A maneira mais fácil de incentivar a sua criação é dando incentivos fiscais, o que já é feito, com a isenção do ITR (Imposto Territorial Rural) sobre as áreas declaradas RPPN.
Outra forma seria garantir aos seus proprietários a exploração econômica exclusiva – e sustentável, por óbvio – da área. No caso da Fazenda São Geraldo, por exemplo, a flutuação no Rio Sucuri, apesar de ser feita em uma porção de menos de 10% do total da propriedade, representa cerca de 40% da sua renda. E a fazenda ainda oferece cavalgadas, caminhadas, mergulhos e passeios a cavalo, de bicicleta e com quadriciclos, fora da RPPN.
Em segundo lugar, detenhamo-nos por um momento na questão da publicidade do rio.
Todos os dispositivos citados acima que tratam da questão não se referem especificamente a qualquer corpo d’água, mas simplesmente à água em si, em variadas formas. As razões legais para isso são, primeiramente, que a água é um recurso natural de valor tão inestimável para a vida como um todo que seria uma temeridade colocá-la nas mãos de particulares. É apenas justo e razoável, portanto, que a água seja um bem público.
Também temos que considerar que a água pode ser vista, ainda, como uma importante via de transporte, da qual regiões inteiras do país ainda dependem.
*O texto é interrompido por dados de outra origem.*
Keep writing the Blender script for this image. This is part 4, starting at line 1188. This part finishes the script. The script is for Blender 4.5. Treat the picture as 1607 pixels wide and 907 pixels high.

Seria inimaginável que alguém pudesse comprar ambas as margens do rio Amazonas ou do rio São Francisco e simplesmente proibir o trânsito de barcos no trecho dentro de sua propriedade. Existe, nesse caso, algo parecido com uma servidão, um direito forçado de passagem imposto a quem tem determinadas propriedades cortadas por estradas ou caminhos.
Particularidade de Bonito
No caso de Bonito, no entanto, o uso que se está discutindo não é o da água. Tampouco é o direito de passagem, de navegação, que está em jogo. O rio Sucuri liga nada a lugar nenhum. Subindo por ele não se chega a nada a não ser as terras da Fazenda São Geraldo. E as suas águas podem perfeitamente ser utilizadas mais abaixo, tão cristalinas quanto quando brotam da terra na nascente, fora da RPPN.
Quando alguém sobe o rio Sucuri para explorar comercialmente a sua descida, não está explorando as suas águas. Está explorando o trabalho de conservação, manutenção e controle, realizado integralmente e sob a responsabilidade exclusiva dos proprietários da RPPN que o envolve e o mantém límpido como é hoje. Se não fosse pela RPPN, os bois continuariam a entrar no rio para beber água e se banhar, levantando sedimentos do fundo e atrapalhando a visibilidade. Ou nele se afogando – como comprovam as inúmeras ossadas antigas vistas no fundo quando se faz a descida – o que tornaria o passeio insalubre e sujeito a encontros desagradáveis. Pessoas poderiam nele se banhar, também pondo em suspensão os sedimentos que hoje repousam no fundo.
Hoje, o que está em uso por quem sobe o rio Sucuri desde a sua foz, para nele mergulhar e se deslumbrar, não é o rio; não são as suas águas. É o trabalho alheio. Nesse caso, o direito aplicado ao pé da letra pode produzir grandes injustiças.